Divisions in the Church. An editorial in The Independent said that the protests have highlighted the differences of opinion in the Church, and worried that the Church may be too financially focussed: “Is St Paul’s, in particular, to close, in a variety of ways, to the City?” it asked.

Common sense prevails. The Bishop of London, Dr Richard Chartres, defended the Church. Writing for The Evening Standard, he said “calls for the camp to disband peacefully have been deliberately interpreted as taking the side of Mammon, which is simply not the case.” He offered to lend the Church’s support to the cause, promising to organize a St Paul’s Institute debate on the real issues, which, he said, have been “all but extinguished.”

Deluded Church. This sort of offer, opined Andrew Brown in The Guardian, is indicative of the Church’s misconception that they are still the height of influence. “Does anyone really think that the City takes more notice of a bishop than of a genuine popular demonstration?” Fraser’s resignation, however, does present a “glint of hope”, showing that “Christians can act on principle in a disagreement that has nothing whatever to do with sex. Is it too much to hope this will go on?”

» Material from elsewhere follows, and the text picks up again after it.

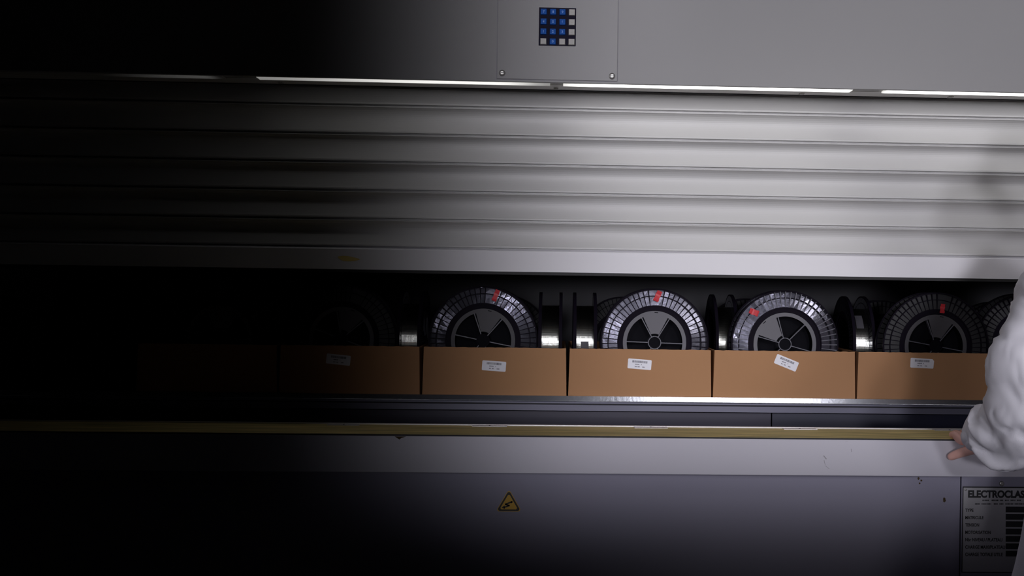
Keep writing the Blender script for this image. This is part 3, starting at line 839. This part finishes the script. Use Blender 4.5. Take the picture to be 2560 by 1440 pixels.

No villains. Fraser said in an interview with The Guardian that his resignation was a “matter of conscience for everyone”, and that he resigned peacefully, purely because he supported the right to protest, and could not “support using violence to ask people to clear off the land.” He holds no resentment to the Church, and tweeted “It is completely unfair for people to have a go at my colleagues. They have acted out of principle just as much as I.”